Los churretes de La Matrona

El ojo de la Matrona victoriosa, como el ojo del Señor Oscuro de Tolkien, lo ve todo, todo lo alcanza. Lleva en su pedestal de granito más tiempo que cualquier cosa y que cualquier persona, y ha visto tanto y escuchado tanto que sabe de vieja y se lamenta. Nos conoce como si nos hubiera parido. Sabe de la travesía llena de mierda, después de tantos millones, y del nuevo horror de la plaza del reloj. Pareciera como si la urbe estuviera persiguiendo su oscuro sueño de ser premiada como la más fea de todas las ciudades que pueblan la sierra y sus campiñas. A la Matrona le han vuelto a cambiar la fuente, pero no se engaña y se lamenta. Se lamenta cuando ve tanto parado y tanto joven emigrante. Se imagina que cualquier día la cola de parados alcanzará desde la portada de La Encarnación, escondida sus vergüenzas, hasta la escombrosa noria de la huerta del sordo. Iconos ruinosos para la promoción de un proyecto de ciudad otra vez olvidado. Una ciudad en la encrucijada y estratégica, agradable y con alma, de ruta y eventos que apoyen de vez en cuando al sector servicios y entretengan la vida y el espíritu entre la fuerza industrial y logística que debe convertirla en referencia regional. Porque ese era el futuro, ¿no? Pero el futuro, rebasada ya la elipsis de Kubrick, fue ayer.
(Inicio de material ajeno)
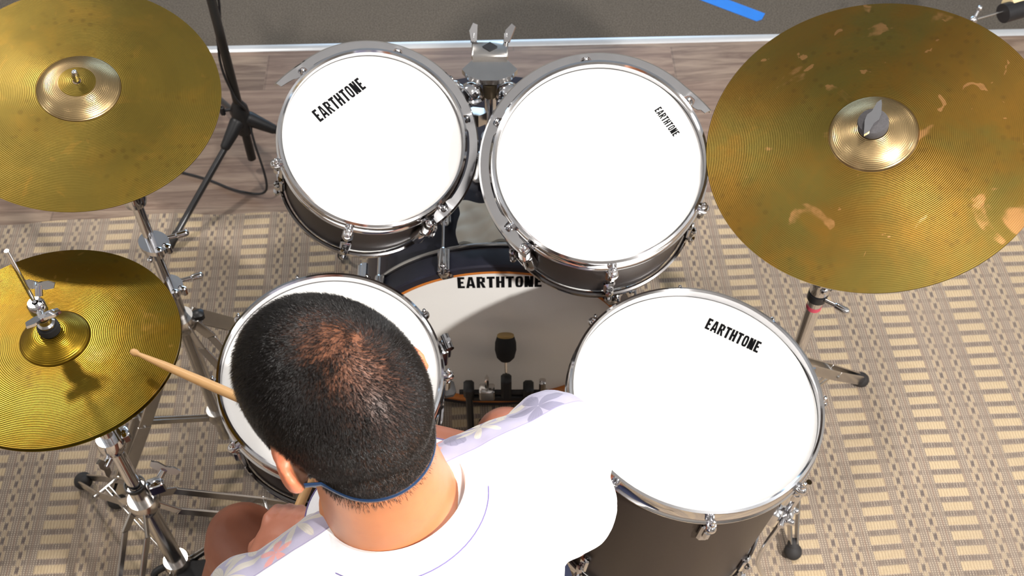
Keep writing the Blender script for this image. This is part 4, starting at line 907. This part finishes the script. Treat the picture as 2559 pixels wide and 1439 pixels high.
# shorts and shoes
srt = MB(); srt.ball(Vector((-.07, .50, .56)), (.185, .150, .125), 24); srt.capsule(HipR, HipR.lerp(KnR, .42), .104, .094, 22); srt.capsule(HipL, HipL.lerp(KnL, .40), .106, .097, 22)
remeshed(srt, 'shorts', simple('navy_cotton', lin(30, 36, 62), .85, 0, .15), man, .007, 6)
def shoe(an, toe, heel_z=.03):
    d = Vector((toe.x - an.x, toe.y - an.y, 0)).normalized(); s = Z.cross(d); c = an; rise = toe.z - (an.z - .075); Ln = (Vector((toe.x, toe.y, 0)) - Vector((an.x, an.y, 0))).length
    def P(f, w_, h): return Vector((an.x, an.y, 0)) + d * f + s * w_ + Z * (h + heel_z + rise * max(0, f) / Ln * .9)
    out = [(-.055, .0), (-.048, .028), (-.01, .036), (.05, .040), (.10, .048), (.14, .044), (.168, .026), (.176, 0)]
    ring = out + [(f, -w_) for f, w_ in reversed(out[1:-1])]
    b = MB(); b.grid([[P(f, w_ * 1.06, .0) for f, w_ in ring], [P(f * 1.02, w_ * 1.10, .006) for f, w_ in ring], [P(f * 1.02, w_ * 1.08, .024) for f, w_ in ring], [P(f, w_ * .98, .026) for f, w_ in ring]], True, True, True); so_ = b.build('shoe_sole', simple('white_rubber', lin(205, 200, 195), .5), man)
    b = MB(); b.capsule(P(.125, 0, .034), P(-.01, 0, .052), .036, .040, 20); b.capsule(P(-.01, 0, .05), an + Z * .005, .040, .044, 20); b.ball(P(.130, 0, .036), (.042, .042, .026), 20); return remeshed(b, 'shoe', simple('dark_purple_canvas', lin(38, 30, 58), .8, 0, .15), man, .005, 4)
shoe(AnR, Vector((-.022, 1.19, .115)), .058); shoe(AnL, Vector((-.655, .925, .105)), .064)
# drumsticks
def stick(name, label, tip, d, L=.405):
    b = MB(); tip = Vector(tip); butt = tip - d * L
    pr = [(.0005, 0), (.0065, .002), (.0072, .006), (.0072, L * .68), (.0058, L * .85), (.0034, L * .955), (.0032, L * .963), (.0052, L * .975), (.0052, L * .990), (.003, L * .998), (.0005, L)]
    b.lathe(pr, butt, d, 20); o = b.build(name, wood_stick, None, True, butt); tag(o, label, 'drumstick', None); return o
stick('drumstick', 'wooden drumstick in the right hand, its tip over the hi-hat', tipR, sR)
stick('drumstick', 'wooden drumstick in the left hand above the snare drum', tipL, sL)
Perjura la Matrona viendo como en la misma tierra de Vandelvira, entre notas y promesas de Juntas, Consejerías y Ayuntamientos, se desprenden los capiteles corintios, se cuartean los evangelistas y se desconchan las virtudes que arropan a la Virgen barroquísima de la fachada de La Encarnación. Y se lamenta la Matrona por la noria y su histórico bancal de hormigón. Sólo se consuela pensando en su privilegiada situación, en sus cincuenta y tantos trienios de funcionaria municipal. Es probable que sus viejas compañeras desaparezcan ante los ojos impasibles de sus vecinos, como antes lo han hecho tantas otras cosas y tantas otras gentes, pero ella seguirá allí, encaramada en su fuente, por los siglos de los siglos. Entre semejantes cavilaciones la Matrona tiembla de escalofríos y cae en la cuenta de que su final llegará cuando algún ilustrado electo se acuerde de ella y pretenda recuperarla, rehabilitarla, o lo que es peor, “ponerla en valor”. Mejor pasar desapercibida que yo ya estoy apañá.

En esas estaba la Matrona cuando un extraño día de nieve vio reflejado su rostro en el hielo. ¿Dónde estaba su divino resplandor marmóreo? Prestó atención al frio espejo y se observó con detenimiento: los churretes en sus mejillas, los lamparones en su túnica, la mugre detrás de las orejas, la tierra florecida en su diadema, el enmohecido en sus repliegues, los pegotes de barro sobre las sandalias... En ese instante, cual fantasmagórica escultura fúnebre de Zorrilla, la Matrona victoriosa se removió en su pedestal, soltó su oxidada bandera y su escudo, y gritando al cielo exclamó: ¡Lávenme la cara por caridad!